## Begin DATASET RECORDS

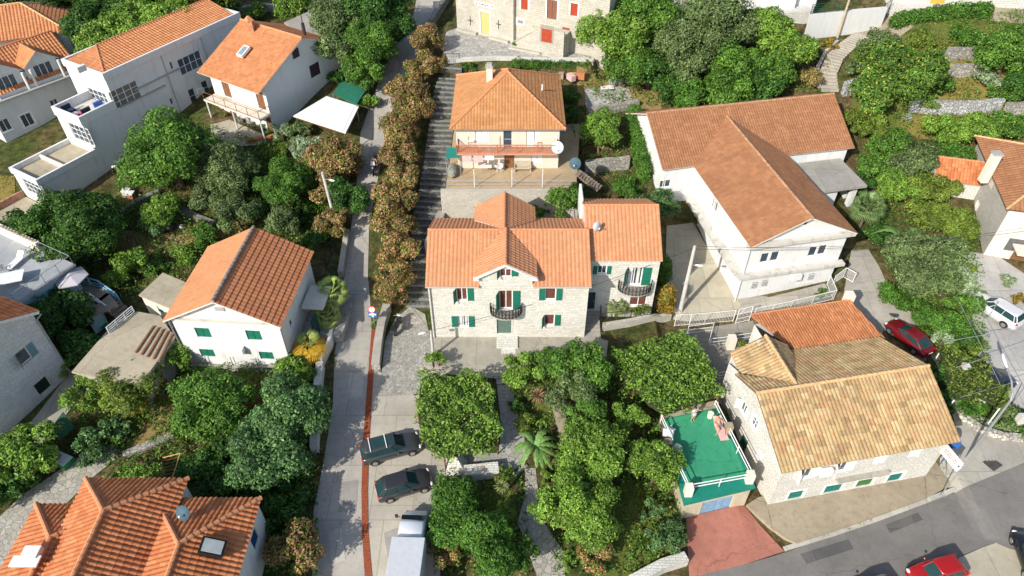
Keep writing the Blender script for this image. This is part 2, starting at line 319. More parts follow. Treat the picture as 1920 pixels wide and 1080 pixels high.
class MB:
    def __init__(s): s.V = []; s.F = []; s.B = []
    def add(s, vs, fs):
        b = len(s.V); s.B.append((b, len(s.F))); s.V += [tuple(v) for v in vs]; s.F += [tuple(i + b for i in f) for f in fs]
    def poly(s, pts): s.add(pts, [tuple(range(len(pts)))])
    def box(s, x0, x1, y0, y1, z0, z1, M=None):
        v = [Vector((x, y, z)) for z in (z0, z1) for y in (y0, y1) for x in (x0, x1)]
        if M is not None: v = [M @ q for q in v]
        s.add(v, [(0, 2, 3, 1), (4, 5, 7, 6), (0, 1, 5, 4), (2, 6, 7, 3), (0, 4, 6, 2), (1, 3, 7, 5)])
    def prism(s, xy, z0, z1, z0s=None):
        a = sum(xy[i][0] * xy[(i + 1) % len(xy)][1] - xy[(i + 1) % len(xy)][0] * xy[i][1] for i in range(len(xy)))
        if a < 0: xy = list(xy)[::-1]
        n = len(xy); lo = z0s if z0s else [z0] * n
        if z0s and a < 0: lo = lo[::-1]
        s.add([(p[0], p[1], lo[i]) for i, p in enumerate(xy)] + [(p[0], p[1], z1) for p in xy],
              [tuple(range(n))[::-1], tuple(range(n, 2 * n))] + [(i, (i + 1) % n, n + (i + 1) % n, n + i) for i in range(n)])
    def tube(s, path, r, n=6, r1=None):
        path = [Vector(p) for p in path]; m = len(path); rings = []
        for i, p in enumerate(path):
            d = (path[min(i + 1, m - 1)] - path[max(i - 1, 0)]).normalized()
            a = d.orthogonal().normalized() if i == 0 else (pa - d * pa.dot(d)).normalized(); pa = a; b = d.cross(a)
            rr = r if r1 is None else r + (r1 - r) * i / (m - 1)
            rings.append([p + (a * math.cos(2 * PI * k / n) + b * math.sin(2 * PI * k / n)) * rr for k in range(n)])
        base = [q for R in rings for q in R]
        f = [(i * n + k, i * n + (k + 1) % n, (i + 1) * n + (k + 1) % n, (i + 1) * n + k) for i in range(m - 1) for k in range(n)]
        f += [tuple(range(n))[::-1], tuple((m - 1) * n + k for k in range(n))]; s.add(base, f)
    def lathe(s, c, prof, n=12, axis=None):
        c = Vector(c); M = Matrix.Identity(3)
        if axis is not None: M = Vector(axis).to_track_quat('Z', 'Y').to_matrix()
        v = [c + M @ Vector((r * math.cos(2 * PI * k / n), r * math.sin(2 * PI * k / n), z)) for r, z in prof for k in range(n)]
        m = len(prof); f = [(i * n + k, i * n + (k + 1) % n, (i + 1) * n + (k + 1) % n, (i + 1) * n + k) for i in range(m - 1) for k in range(n)]
        f += [tuple(range(n))[::-1], tuple((m - 1) * n + k for k in range(n))]; s.add(v, f)
    def ball(s, c, rx, ry, rz, n=10, m=7):
        v = []; 
        for i in range(m + 1):
            t = PI * i / m
            for k in range(n): v.append((c[0] + rx * math.sin(t) * math.cos(2 * PI * k / n), c[1] + ry * math.sin(t) * math.sin(2 * PI * k / n), c[2] - rz * math.cos(t)))
        s.add(v, [(i * n + k, i * n + (k + 1) % n, (i + 1) * n + (k + 1) % n, (i + 1) * n + k) for i in range(m) for k in range(n)])
    def build(s, name, mat, parent=None, local=False, smooth=False, kind=None):
        me = bpy.data.meshes.new(name); me.from_pydata(s.V, [], s.F); me.update(); autouv(me)
        o = bpy.data.objects.new(name, me)
        if parent is not None and not local: me.transform(Matrix.Translation(-LOC[parent]))
        me.materials.append(mat)
        if smooth: me.polygons.foreach_set('use_smooth', [True] * len(me.polygons))
        _reg(o, parent, name)
        if kind: o['kind'] = kind
        return o
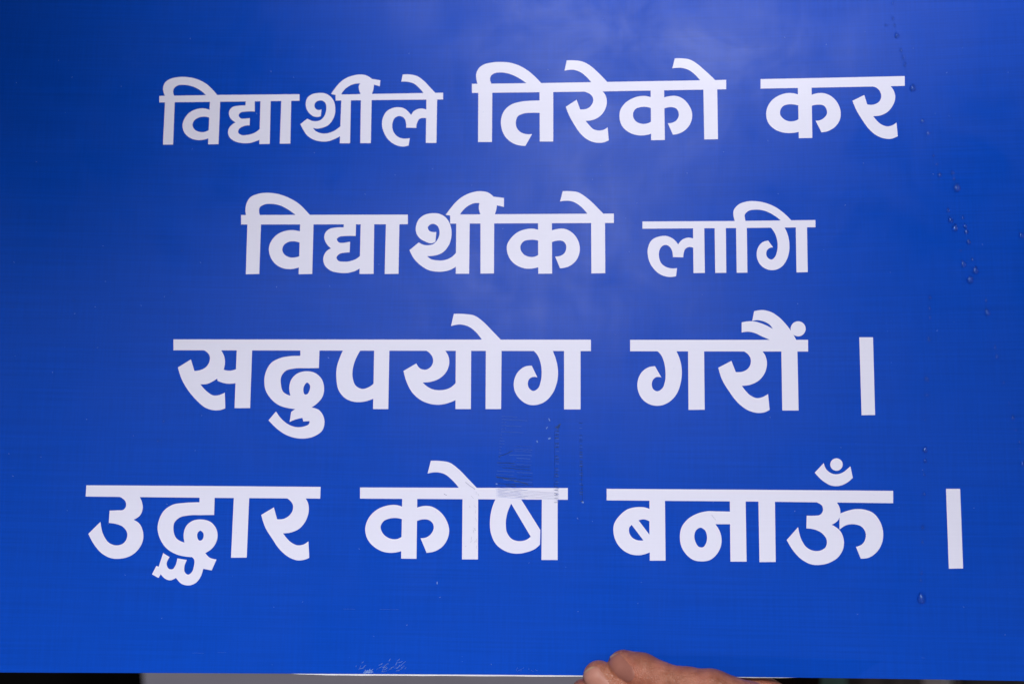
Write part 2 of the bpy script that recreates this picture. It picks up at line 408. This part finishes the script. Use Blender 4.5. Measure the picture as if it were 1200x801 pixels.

## End DATASET RECORDS

** PROBLEM TO SOLVE **
Output every entry word for word, but omit the pictures.

** SOLUTION TO THIS PROBLEM **
Keep writing the Blender script for this image. This is part 2, starting at line 319. More parts follow. Treat the picture as 1920 pixels wide and 1080 pixels high.
class MB:
    def __init__(s): s.V = []; s.F = []; s.B = []
    def add(s, vs, fs):
        b = len(s.V); s.B.append((b, len(s.F))); s.V += [tuple(v) for v in vs]; s.F += [tuple(i + b for i in f) for f in fs]
    def poly(s, pts): s.add(pts, [tuple(range(len(pts)))])
    def box(s, x0, x1, y0, y1, z0, z1, M=None):
        v = [Vector((x, y, z)) for z in (z0, z1) for y in (y0, y1) for x in (x0, x1)]
        if M is not None: v = [M @ q for q in v]
        s.add(v, [(0, 2, 3, 1), (4, 5, 7, 6), (0, 1, 5, 4), (2, 6, 7, 3), (0, 4, 6, 2), (1, 3, 7, 5)])
    def prism(s, xy, z0, z1, z0s=None):
        a = sum(xy[i][0] * xy[(i + 1) % len(xy)][1] - xy[(i + 1) % len(xy)][0] * xy[i][1] for i in range(len(xy)))
        if a < 0: xy = list(xy)[::-1]
        n = len(xy); lo = z0s if z0s else [z0] * n
        if z0s and a < 0: lo = lo[::-1]
        s.add([(p[0], p[1], lo[i]) for i, p in enumerate(xy)] + [(p[0], p[1], z1) for p in xy],
              [tuple(range(n))[::-1], tuple(range(n, 2 * n))] + [(i, (i + 1) % n, n + (i + 1) % n, n + i) for i in range(n)])
    def tube(s, path, r, n=6, r1=None):
        path = [Vector(p) for p in path]; m = len(path); rings = []
        for i, p in enumerate(path):
            d = (path[min(i + 1, m - 1)] - path[max(i - 1, 0)]).normalized()
            a = d.orthogonal().normalized() if i == 0 else (pa - d * pa.dot(d)).normalized(); pa = a; b = d.cross(a)
            rr = r if r1 is None else r + (r1 - r) * i / (m - 1)
            rings.append([p + (a * math.cos(2 * PI * k / n) + b * math.sin(2 * PI * k / n)) * rr for k in range(n)])
        base = [q for R in rings for q in R]
        f = [(i * n + k, i * n + (k + 1) % n, (i + 1) * n + (k + 1) % n, (i + 1) * n + k) for i in range(m - 1) for k in range(n)]
        f += [tuple(range(n))[::-1], tuple((m - 1) * n + k for k in range(n))]; s.add(base, f)
    def lathe(s, c, prof, n=12, axis=None):
        c = Vector(c); M = Matrix.Identity(3)
        if axis is not None: M = Vector(axis).to_track_quat('Z', 'Y').to_matrix()
        v = [c + M @ Vector((r * math.cos(2 * PI * k / n), r * math.sin(2 * PI * k / n), z)) for r, z in prof for k in range(n)]
        m = len(prof); f = [(i * n + k, i * n + (k + 1) % n, (i + 1) * n + (k + 1) % n, (i + 1) * n + k) for i in range(m - 1) for k in range(n)]
        f += [tuple(range(n))[::-1], tuple((m - 1) * n + k for k in range(n))]; s.add(v, f)
    def ball(s, c, rx, ry, rz, n=10, m=7):
        v = []; 
        for i in range(m + 1):
            t = PI * i / m
            for k in range(n): v.append((c[0] + rx * math.sin(t) * math.cos(2 * PI * k / n), c[1] + ry * math.sin(t) * math.sin(2 * PI * k / n), c[2] - rz * math.cos(t)))
        s.add(v, [(i * n + k, i * n + (k + 1) % n, (i + 1) * n + (k + 1) % n, (i + 1) * n + k) for i in range(m) for k in range(n)])
    def build(s, name, mat, parent=None, local=False, smooth=False, kind=None):
        me = bpy.data.meshes.new(name); me.from_pydata(s.V, [], s.F); me.update(); autouv(me)
        o = bpy.data.objects.new(name, me)
        if parent is not None and not local: me.transform(Matrix.Translation(-LOC[parent]))
        me.materials.append(mat)
        if smooth: me.polygons.foreach_set('use_smooth', [True] * len(me.polygons))
        _reg(o, parent, name)
        if kind: o['kind'] = kind
        return o
Write part 2 of the bpy script that recreates this picture. It picks up at line 408. This part finishes the script. Use Blender 4.5. Measure the picture as if it were 1200x801 pixels.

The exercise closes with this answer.